I realize that "things" aren't as important to me as I thought they would be. Although I would be devastated if I lost items, in reality photos are online and everywhere so I could almost recreate many memorable moments.

Friday, May 1, 2015

Perspectives on Diversity and Equity (EDUC - 6164 - 2)

Starting the newest course...(EDUC - 6164 - 2).
Looking forward to sharing with lots of new classmates!
Have a good weekend everyone!

jg

Saturday, November 22, 2014

Micro Aggressions

It didn't happen this week, but it has happened often in relationship to me having daughters that are born in Russia.

"Why didn't you adopt in the US? There are many needy children here."

"Do your girls know their REAL mom?"

"Don't you hate it that your girls were born in Russia since they are so against the US?"

It could go on and on..Most don't mean to be ignorant, but it is exhausting at times to here these things..When I adopted, Russian American relations were fine, and now that we hate each other, I get the comments much more. Thank you Putin.

I just hope that my girls don't here it too much when I am not around. I don't want that stress on them.


Saturday, November 15, 2014

Week 3

Many friends consider the history of their family to be part of their culture. Language, religion, ethnicity, and traditions, are the main elements that most colleagues used to define CULTURE.
Many consider diversity as different races, cultures, religious groups and political affiliations.

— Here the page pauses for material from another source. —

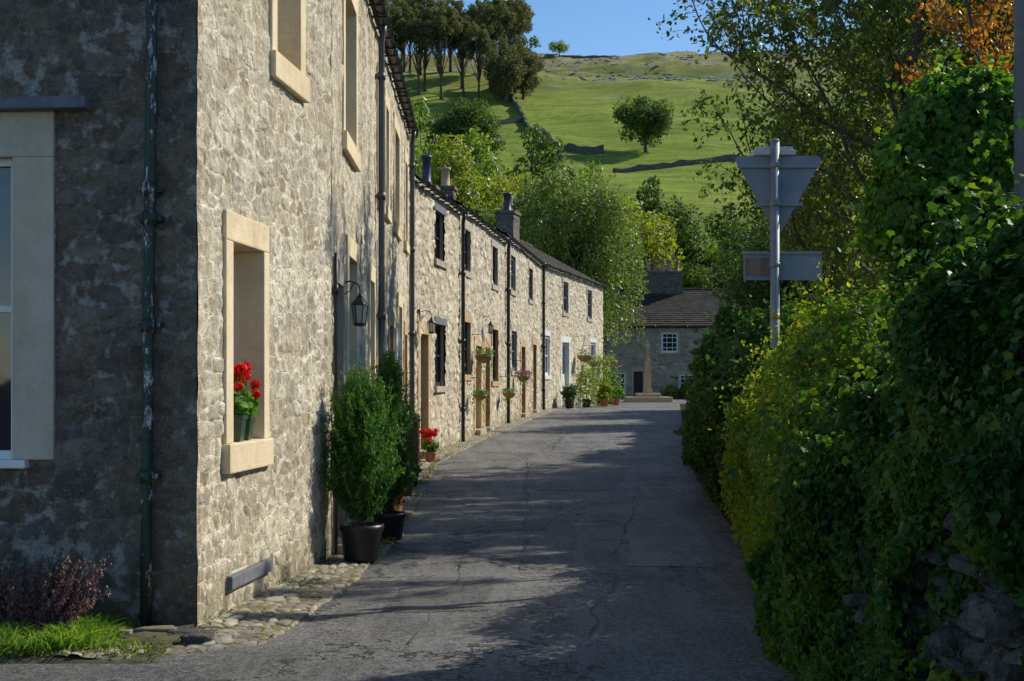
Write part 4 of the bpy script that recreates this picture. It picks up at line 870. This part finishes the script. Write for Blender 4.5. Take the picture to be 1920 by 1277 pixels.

Because I gathered my results from coworkers, we tend to share very similar ideas on culture and diversity. 

Sunday, September 21, 2014

Culture and Diversity

I have loads of friends who are from different countries, faiths, and points of view...
Most think that culture is about Where they come from..What their family finds valuable..And Why families hold these beliefs...

Some of my friends face micro-agression as indicated by Dr. Sue. Most on a basic level, by well meaning friends. I have always heard adoptive parents speak of the comments made to them, but honestly I have never been affected by those comments. Beleive me, I hear them too.

--WOW, your daughters look like they could be your REAL daughters.---
How much did you pay for your daughter?---
---Couldn't you adopt in American?---
---Do your daughters know their real mom?---

But being the comments come from well meaning people, I let it go..AND because these microaggressions are the least of who I am, I let them go..I am so much more than an adopted mother, and the comments are mild at best..I haven't faced them all my life, nor do people make them unless they know I am an adoptive mother, which is my choice to share...So, as Pete the Cat says, "I am allll goooood."